Thermodynamics

Zeroth Law of Thermodynamics

• If temp of A=temp of B & Temp of B= Temp of C then temp of A=temp of C
• Temperature is proportional to average kinetic energy.
• Heat refers to the transfer of thermal energy from something hot to something cold
• Kelvin Scales: absolute zero is the theoretical temperature where there is no thermal energy.
  • Third Law states that the entropy of a perfectly-organized crystal at absolute zero is zero.
  • F = 9/5 C + 32
  • K = C + 273

Thermal Expansion

• This equation is used for solids: ΔL = ∝ LΔT
• For liquids only meaningful parameter is the volume expansion: ΔV = βVΔT
• The value of b is three times the coefficient of linear expansion (b = 3 ∝)

Systems

A system is the portion of the universe that we are interested in observing or manipulating. The rest is called surroundings.

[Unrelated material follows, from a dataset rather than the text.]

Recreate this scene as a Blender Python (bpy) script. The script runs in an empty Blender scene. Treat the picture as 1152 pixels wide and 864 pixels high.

• Isolated Systems: Not capable of exchanging energy or matter with their surroundings. Total change in internal energy must be zero.
• Closed Systems: Capable of exchanging energy, but not matter with the surroundings.
  • E.g – gas in vessels with moveable pistons
• Open Systems: Can exchange both matter and energy with the environment.
• State Functions: thermodynamic properties are a function of only the current equilibrium state. These are defined by the fact that they are path independent.
  • E.g – Pressure, density, temperature, volume, enthalpy, internal energy, Gibbs free energy, and entropy
• Process Function: describe the path taken to get from one state to another
  • E.g. – Work and Heat

First law of Thermodynamics

Just another iteration of the energy conservation law (energy cannot be created or destroyed).

• ΔU = Q-W

Heat

• Second Law of Thermodynamics: objects in thermal contact and not in thermal equilibrium will exchange heat energy.
• Heat: defined as the process by which a quantity of energy is transferred between two objects as a result of difference in temperature.
  • Unit is Joule, but can also be in calories (c), nutritional calories (C), and British thermal unit (BTU).
  • One calorie is the amount og heat required to raise 1g of water by 1 degrees
  • 1 Cal = 10^3 cal = 4184 J = 3.97 BTU

Heat Transfer

• Conduction: direct transfer of energy from molecule to molecule through molecular collisions.
• Metals are the best conductors while gases are the worst
• Convection: transfer of heat by the physical motion of a fluid over a material. Only for liquids and gases since it needs the movement of a fluid.
• Radiation: transfer of energy by electromagnetic waves. Can transfer energy through a vacuum.

Specific Heat

• Specific heat of a substance is defined as the amount of heat energy required to raise one gram of a substance by one degree Celsius or one-unit kelvin.
  • Specific heat of water is 1 cal/(g*K)  or 4.184 J/(g*K)
  • q = mcΔT

Heat of Transformation

• Phase change occurs at a constant temperature since these changes are related to changes in potential energy and not kinetic energy.
• Increasing the temperature of a substance undergoing a phase change will increase the potential energy which permits a greater number of microstates (ability to move).
  • q = mL where L is the heat of transformation or latent heat
• Liquid to solid is freezing/solidification; solid to liquid is melting/fusion and it occurs at the melting point and heat of transformation is called the heat of fusion.
• Liquid to gas is boiling/evaporation/vaporization; gas to liquid is condensation and this occurs at the boiling point and heat of transformation is called the heat of vaporization.

Thermodynamic Processes

• Have three particular processes that are focused on isothermal, adiabatic and isovolumetric.
• Thermodynamic processes can be showed on a P-v or T-V diagram.

Second Law of Thermodynamics and Entropy

• Energy Dispersion: Energy goes from being concentrated to being spread out.
• Entropy is a measure of how spontaneous a reaction will be.
  • ΔS = Qrev/T
  • ΔSuniverse = ΔSsystem + ΔSsurroundings > 0
• Naturally Process: Something that intuitively occurs
• Reversible Reaction: processes that can spontaneously reverse course. This only occurs when the system is always in equilibrium, as such an infinite time period would be needed.